### TASK DETAILS
Copy every record word for word.

***** DATA SHOWN

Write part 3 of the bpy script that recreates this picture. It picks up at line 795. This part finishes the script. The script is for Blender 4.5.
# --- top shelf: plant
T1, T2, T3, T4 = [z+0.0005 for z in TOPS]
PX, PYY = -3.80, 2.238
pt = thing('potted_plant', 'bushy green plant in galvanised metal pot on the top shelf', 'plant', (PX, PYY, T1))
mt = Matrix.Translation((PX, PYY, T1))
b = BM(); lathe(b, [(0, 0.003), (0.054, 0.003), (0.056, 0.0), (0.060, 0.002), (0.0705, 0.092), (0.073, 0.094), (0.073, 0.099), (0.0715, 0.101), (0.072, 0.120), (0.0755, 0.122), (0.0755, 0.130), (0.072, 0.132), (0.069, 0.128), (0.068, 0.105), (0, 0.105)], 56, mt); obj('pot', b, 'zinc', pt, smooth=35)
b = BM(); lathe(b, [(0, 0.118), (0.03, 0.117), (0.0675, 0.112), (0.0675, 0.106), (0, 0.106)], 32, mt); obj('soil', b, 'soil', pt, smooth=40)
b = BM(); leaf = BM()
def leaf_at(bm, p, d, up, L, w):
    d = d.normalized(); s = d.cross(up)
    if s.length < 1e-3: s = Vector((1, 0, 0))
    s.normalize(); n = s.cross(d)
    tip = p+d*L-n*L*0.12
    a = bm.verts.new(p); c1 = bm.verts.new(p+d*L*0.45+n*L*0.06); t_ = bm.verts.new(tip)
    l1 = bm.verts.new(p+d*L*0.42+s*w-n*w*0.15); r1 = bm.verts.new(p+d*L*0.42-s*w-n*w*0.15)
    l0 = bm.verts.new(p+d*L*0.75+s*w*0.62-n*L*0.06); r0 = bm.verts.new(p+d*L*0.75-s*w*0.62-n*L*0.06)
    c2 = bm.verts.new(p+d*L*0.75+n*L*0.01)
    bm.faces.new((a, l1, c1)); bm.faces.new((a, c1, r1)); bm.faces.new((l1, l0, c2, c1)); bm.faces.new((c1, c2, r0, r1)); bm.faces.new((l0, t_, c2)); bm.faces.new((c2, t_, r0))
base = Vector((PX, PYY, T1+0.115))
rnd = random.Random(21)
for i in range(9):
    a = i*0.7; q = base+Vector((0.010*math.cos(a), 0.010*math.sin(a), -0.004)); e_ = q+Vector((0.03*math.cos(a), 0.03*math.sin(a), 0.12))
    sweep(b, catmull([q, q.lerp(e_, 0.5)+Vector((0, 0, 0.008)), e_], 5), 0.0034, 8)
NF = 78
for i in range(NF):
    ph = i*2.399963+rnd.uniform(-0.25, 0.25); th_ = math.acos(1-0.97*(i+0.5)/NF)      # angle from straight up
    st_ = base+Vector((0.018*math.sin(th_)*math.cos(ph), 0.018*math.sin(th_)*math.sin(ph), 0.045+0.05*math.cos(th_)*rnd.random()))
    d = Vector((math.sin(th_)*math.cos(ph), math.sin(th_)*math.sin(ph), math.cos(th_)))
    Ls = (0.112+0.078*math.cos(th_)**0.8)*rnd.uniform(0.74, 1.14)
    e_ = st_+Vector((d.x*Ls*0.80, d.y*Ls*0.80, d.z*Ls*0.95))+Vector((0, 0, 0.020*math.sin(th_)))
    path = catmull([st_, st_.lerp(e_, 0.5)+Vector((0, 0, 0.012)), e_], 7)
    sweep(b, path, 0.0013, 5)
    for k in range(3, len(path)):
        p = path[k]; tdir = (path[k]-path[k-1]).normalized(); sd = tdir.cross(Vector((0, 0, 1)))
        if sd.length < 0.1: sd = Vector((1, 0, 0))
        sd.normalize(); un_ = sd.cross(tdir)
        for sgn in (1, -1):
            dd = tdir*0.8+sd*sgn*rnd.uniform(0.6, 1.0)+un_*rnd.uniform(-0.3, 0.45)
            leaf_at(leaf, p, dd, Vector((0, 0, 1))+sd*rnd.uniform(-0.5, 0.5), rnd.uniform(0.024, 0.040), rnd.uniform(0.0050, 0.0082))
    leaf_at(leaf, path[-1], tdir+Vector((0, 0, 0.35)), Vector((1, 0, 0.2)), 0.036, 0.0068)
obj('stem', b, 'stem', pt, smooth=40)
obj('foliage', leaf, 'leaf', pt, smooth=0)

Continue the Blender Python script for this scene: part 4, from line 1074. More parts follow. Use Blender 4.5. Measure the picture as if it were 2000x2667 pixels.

**********

### EXERCISE RESULT
Write part 3 of the bpy script that recreates this picture. It picks up at line 795. This part finishes the script. The script is for Blender 4.5.
# --- top shelf: plant
T1, T2, T3, T4 = [z+0.0005 for z in TOPS]
PX, PYY = -3.80, 2.238
pt = thing('potted_plant', 'bushy green plant in galvanised metal pot on the top shelf', 'plant', (PX, PYY, T1))
mt = Matrix.Translation((PX, PYY, T1))
b = BM(); lathe(b, [(0, 0.003), (0.054, 0.003), (0.056, 0.0), (0.060, 0.002), (0.0705, 0.092), (0.073, 0.094), (0.073, 0.099), (0.0715, 0.101), (0.072, 0.120), (0.0755, 0.122), (0.0755, 0.130), (0.072, 0.132), (0.069, 0.128), (0.068, 0.105), (0, 0.105)], 56, mt); obj('pot', b, 'zinc', pt, smooth=35)
b = BM(); lathe(b, [(0, 0.118), (0.03, 0.117), (0.0675, 0.112), (0.0675, 0.106), (0, 0.106)], 32, mt); obj('soil', b, 'soil', pt, smooth=40)
b = BM(); leaf = BM()
def leaf_at(bm, p, d, up, L, w):
    d = d.normalized(); s = d.cross(up)
    if s.length < 1e-3: s = Vector((1, 0, 0))
    s.normalize(); n = s.cross(d)
    tip = p+d*L-n*L*0.12
    a = bm.verts.new(p); c1 = bm.verts.new(p+d*L*0.45+n*L*0.06); t_ = bm.verts.new(tip)
    l1 = bm.verts.new(p+d*L*0.42+s*w-n*w*0.15); r1 = bm.verts.new(p+d*L*0.42-s*w-n*w*0.15)
    l0 = bm.verts.new(p+d*L*0.75+s*w*0.62-n*L*0.06); r0 = bm.verts.new(p+d*L*0.75-s*w*0.62-n*L*0.06)
    c2 = bm.verts.new(p+d*L*0.75+n*L*0.01)
    bm.faces.new((a, l1, c1)); bm.faces.new((a, c1, r1)); bm.faces.new((l1, l0, c2, c1)); bm.faces.new((c1, c2, r0, r1)); bm.faces.new((l0, t_, c2)); bm.faces.new((c2, t_, r0))
base = Vector((PX, PYY, T1+0.115))
rnd = random.Random(21)
for i in range(9):
    a = i*0.7; q = base+Vector((0.010*math.cos(a), 0.010*math.sin(a), -0.004)); e_ = q+Vector((0.03*math.cos(a), 0.03*math.sin(a), 0.12))
    sweep(b, catmull([q, q.lerp(e_, 0.5)+Vector((0, 0, 0.008)), e_], 5), 0.0034, 8)
NF = 78
for i in range(NF):
    ph = i*2.399963+rnd.uniform(-0.25, 0.25); th_ = math.acos(1-0.97*(i+0.5)/NF)      # angle from straight up
    st_ = base+Vector((0.018*math.sin(th_)*math.cos(ph), 0.018*math.sin(th_)*math.sin(ph), 0.045+0.05*math.cos(th_)*rnd.random()))
    d = Vector((math.sin(th_)*math.cos(ph), math.sin(th_)*math.sin(ph), math.cos(th_)))
    Ls = (0.112+0.078*math.cos(th_)**0.8)*rnd.uniform(0.74, 1.14)
    e_ = st_+Vector((d.x*Ls*0.80, d.y*Ls*0.80, d.z*Ls*0.95))+Vector((0, 0, 0.020*math.sin(th_)))
    path = catmull([st_, st_.lerp(e_, 0.5)+Vector((0, 0, 0.012)), e_], 7)
    sweep(b, path, 0.0013, 5)
    for k in range(3, len(path)):
        p = path[k]; tdir = (path[k]-path[k-1]).normalized(); sd = tdir.cross(Vector((0, 0, 1)))
        if sd.length < 0.1: sd = Vector((1, 0, 0))
        sd.normalize(); un_ = sd.cross(tdir)
        for sgn in (1, -1):
            dd = tdir*0.8+sd*sgn*rnd.uniform(0.6, 1.0)+un_*rnd.uniform(-0.3, 0.45)
            leaf_at(leaf, p, dd, Vector((0, 0, 1))+sd*rnd.uniform(-0.5, 0.5), rnd.uniform(0.024, 0.040), rnd.uniform(0.0050, 0.0082))
    leaf_at(leaf, path[-1], tdir+Vector((0, 0, 0.35)), Vector((1, 0, 0.2)), 0.036, 0.0068)
obj('stem', b, 'stem', pt, smooth=40)
obj('foliage', leaf, 'leaf', pt, smooth=0)

Continue the Blender Python script for this scene: part 4, from line 1074. More parts follow. Use Blender 4.5. Measure the picture as if it were 2000x2667 pixels.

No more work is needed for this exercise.